No congresso do partido vai estar ainda em causa a sucessão. “Xi Jinping permitiu a ele próprio um terceiro e um quarto mandato… Vamos ver o que acontece em novembro, mas entrou num jogo difícil, porque as dificuldades de sucessão já fazem parte da história. Se as pessoas perceberem que a aliança com a Rússia ameaça a posição da China no mundo, terá consequências no próximo mandato de Xi Jinping”, defende esta sinóloga.

Na era de Xi Jinping a China está mais agressiva. Segundo Linda Jaivin, ele abandonou a abordagem suave do antecessor e centralizou o partido na sua liderança.

Com cerca de 95 milhões de membros, o Partido Comunista Chinês é hoje uma mistura de velhos membros da era reformista, apoiantes do passado, e de “millennials” habituados apenas a uma China próspera e forte. Uma mistura que pode ser problemática, para o futuro político da China, sublinha Linda Jaivin.

Apesar de ter concentrado o poder em si mesmo, Xi Jinping tem sido alvo de sucessivas críticas, mas são rapidamente silenciadas. As únicas vozes de protesto, expressivo chegam de Hong Kong, onde as pessoas “estão chocadas e numa situação horrível de privação de direitos”. Passaram de “um país, dois sistemas”, para “um país, um sistema”, perderam a liberdade “da noite para o dia, há muito sofrimento”.

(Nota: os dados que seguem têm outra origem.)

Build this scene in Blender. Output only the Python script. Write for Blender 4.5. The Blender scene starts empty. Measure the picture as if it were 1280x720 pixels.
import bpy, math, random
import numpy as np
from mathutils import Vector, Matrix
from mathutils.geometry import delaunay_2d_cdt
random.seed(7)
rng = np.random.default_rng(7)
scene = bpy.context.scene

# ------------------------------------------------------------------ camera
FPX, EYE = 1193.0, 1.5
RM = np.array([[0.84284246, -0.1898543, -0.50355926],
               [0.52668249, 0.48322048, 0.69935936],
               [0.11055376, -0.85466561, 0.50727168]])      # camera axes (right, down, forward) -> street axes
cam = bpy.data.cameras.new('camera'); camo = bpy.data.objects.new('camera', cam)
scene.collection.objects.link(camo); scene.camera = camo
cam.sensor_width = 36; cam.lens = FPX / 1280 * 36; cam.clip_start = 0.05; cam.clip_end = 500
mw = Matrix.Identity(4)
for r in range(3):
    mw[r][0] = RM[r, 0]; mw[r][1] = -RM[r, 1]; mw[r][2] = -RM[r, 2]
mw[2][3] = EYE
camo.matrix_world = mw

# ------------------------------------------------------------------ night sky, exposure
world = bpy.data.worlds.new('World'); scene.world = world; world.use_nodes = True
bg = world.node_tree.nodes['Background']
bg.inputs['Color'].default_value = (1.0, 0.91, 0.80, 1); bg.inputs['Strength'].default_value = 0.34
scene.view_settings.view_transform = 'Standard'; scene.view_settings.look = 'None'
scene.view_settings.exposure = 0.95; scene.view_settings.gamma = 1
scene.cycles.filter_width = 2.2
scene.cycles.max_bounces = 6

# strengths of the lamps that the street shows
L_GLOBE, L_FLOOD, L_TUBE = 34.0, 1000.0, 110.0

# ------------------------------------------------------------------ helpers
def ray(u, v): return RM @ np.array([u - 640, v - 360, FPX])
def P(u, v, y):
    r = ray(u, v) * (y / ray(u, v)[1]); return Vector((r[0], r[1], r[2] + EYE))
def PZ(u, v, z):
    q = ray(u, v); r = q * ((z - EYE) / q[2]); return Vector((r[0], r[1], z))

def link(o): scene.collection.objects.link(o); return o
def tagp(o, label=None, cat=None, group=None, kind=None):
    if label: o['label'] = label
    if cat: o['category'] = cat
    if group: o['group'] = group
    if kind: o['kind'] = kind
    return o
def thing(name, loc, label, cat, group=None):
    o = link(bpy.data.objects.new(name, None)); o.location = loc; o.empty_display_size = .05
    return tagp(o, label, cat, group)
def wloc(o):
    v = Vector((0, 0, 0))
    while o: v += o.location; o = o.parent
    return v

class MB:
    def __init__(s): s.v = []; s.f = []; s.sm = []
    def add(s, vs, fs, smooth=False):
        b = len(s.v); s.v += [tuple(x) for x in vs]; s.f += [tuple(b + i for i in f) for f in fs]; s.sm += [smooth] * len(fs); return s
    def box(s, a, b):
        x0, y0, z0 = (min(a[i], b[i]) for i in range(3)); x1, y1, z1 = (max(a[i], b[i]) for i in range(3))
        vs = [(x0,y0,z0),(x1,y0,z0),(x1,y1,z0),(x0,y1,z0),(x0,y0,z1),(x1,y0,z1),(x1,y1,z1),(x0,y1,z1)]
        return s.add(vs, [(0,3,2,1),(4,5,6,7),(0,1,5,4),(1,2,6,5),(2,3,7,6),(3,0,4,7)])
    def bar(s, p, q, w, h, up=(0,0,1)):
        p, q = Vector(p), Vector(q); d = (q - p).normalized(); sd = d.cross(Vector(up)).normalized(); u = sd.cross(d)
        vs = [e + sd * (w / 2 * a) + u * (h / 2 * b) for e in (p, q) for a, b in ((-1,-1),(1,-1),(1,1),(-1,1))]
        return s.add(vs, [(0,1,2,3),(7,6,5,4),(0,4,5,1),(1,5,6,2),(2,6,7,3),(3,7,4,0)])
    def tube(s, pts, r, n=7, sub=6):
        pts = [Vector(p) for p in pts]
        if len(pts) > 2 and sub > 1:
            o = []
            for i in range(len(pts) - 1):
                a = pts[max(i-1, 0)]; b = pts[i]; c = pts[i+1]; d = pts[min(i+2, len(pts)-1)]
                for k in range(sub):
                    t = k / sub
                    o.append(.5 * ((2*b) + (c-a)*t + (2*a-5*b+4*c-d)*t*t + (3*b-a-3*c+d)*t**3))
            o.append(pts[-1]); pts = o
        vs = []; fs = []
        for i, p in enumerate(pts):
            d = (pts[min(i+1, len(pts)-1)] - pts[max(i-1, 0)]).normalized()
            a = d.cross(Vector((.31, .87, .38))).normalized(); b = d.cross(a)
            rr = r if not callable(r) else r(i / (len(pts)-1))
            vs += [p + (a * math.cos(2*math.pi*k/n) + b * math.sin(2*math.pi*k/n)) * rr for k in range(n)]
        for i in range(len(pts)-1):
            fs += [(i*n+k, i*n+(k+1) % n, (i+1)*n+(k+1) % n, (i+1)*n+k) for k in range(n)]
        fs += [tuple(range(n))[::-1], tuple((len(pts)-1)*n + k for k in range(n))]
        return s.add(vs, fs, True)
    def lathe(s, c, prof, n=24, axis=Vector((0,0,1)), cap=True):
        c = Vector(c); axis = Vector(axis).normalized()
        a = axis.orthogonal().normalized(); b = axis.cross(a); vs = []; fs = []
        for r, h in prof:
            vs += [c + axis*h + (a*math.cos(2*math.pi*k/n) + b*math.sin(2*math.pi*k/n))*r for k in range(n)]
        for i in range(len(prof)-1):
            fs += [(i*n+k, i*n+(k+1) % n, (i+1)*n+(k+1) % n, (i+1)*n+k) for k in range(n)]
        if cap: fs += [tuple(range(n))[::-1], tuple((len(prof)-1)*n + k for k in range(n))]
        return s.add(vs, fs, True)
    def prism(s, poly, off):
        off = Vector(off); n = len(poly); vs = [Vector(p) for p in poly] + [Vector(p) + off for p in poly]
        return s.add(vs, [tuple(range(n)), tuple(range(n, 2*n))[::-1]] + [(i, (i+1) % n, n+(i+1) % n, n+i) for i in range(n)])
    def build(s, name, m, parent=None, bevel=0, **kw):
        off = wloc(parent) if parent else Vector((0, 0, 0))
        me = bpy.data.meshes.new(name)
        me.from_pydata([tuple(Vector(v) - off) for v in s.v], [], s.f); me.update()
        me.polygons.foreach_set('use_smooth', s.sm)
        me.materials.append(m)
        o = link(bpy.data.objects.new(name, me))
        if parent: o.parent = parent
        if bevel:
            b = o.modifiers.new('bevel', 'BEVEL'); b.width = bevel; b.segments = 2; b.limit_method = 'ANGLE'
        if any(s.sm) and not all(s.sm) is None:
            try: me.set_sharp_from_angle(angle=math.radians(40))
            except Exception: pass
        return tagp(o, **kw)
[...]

No entanto, na China a população continua “dormente”, seria preciso o país inteiro em protestos para mudar o regime. “Por outro lado, a rede altamente sofisticada e tecnológica de vigilância e controlo é tão invasiva e forte que é muito difícil imaginar como isso seria organizado”, admite Linda. O próprio Partido Comunista Chinês também pode substituir Xi Jinping, mas não vai querer prescindir dos mecanismos que mantêm a população vigiada e controlada.

A população também vai sentindo os benefícios do crescimento económico do país, que é hoje a segunda maior economia do mundo. Mas, no plano global, este posicionamento tem sido conseguido com uma política centrada inteiramente nos resultados.

Pequim tem ainda políticas e leis para as alterações climáticas, mas está a encontrar dificuldade em quebrar com a dependência do carvão, sobretudo em algumas províncias.

A China consegue ganhos onde outros não chegam, o que explica a popularidade em África e na América Central e do Sul. “Está disposta a investir, muito e de forma estratégica. E os projetos têm implicações ambientais e fomentam o emprego”, explica Linda Jaivin.

No entanto, os países não querem só investimento, pedem também apoios. E a China está disponível para emprestar sem condições, ao contrário dos Estados Unidos ou do Ocidente, que pedem a estes países “que acabem com a corrupção ou que adotem processos democráticos”.

Pelo contrário, “a China não quer saber! E isso agrada aos regimes autoritários, ditaduras, regimes corruptos e a quem não quer os modelos impostos pelos norte americanos”, sublinha a autora de “A mais breve História da China”.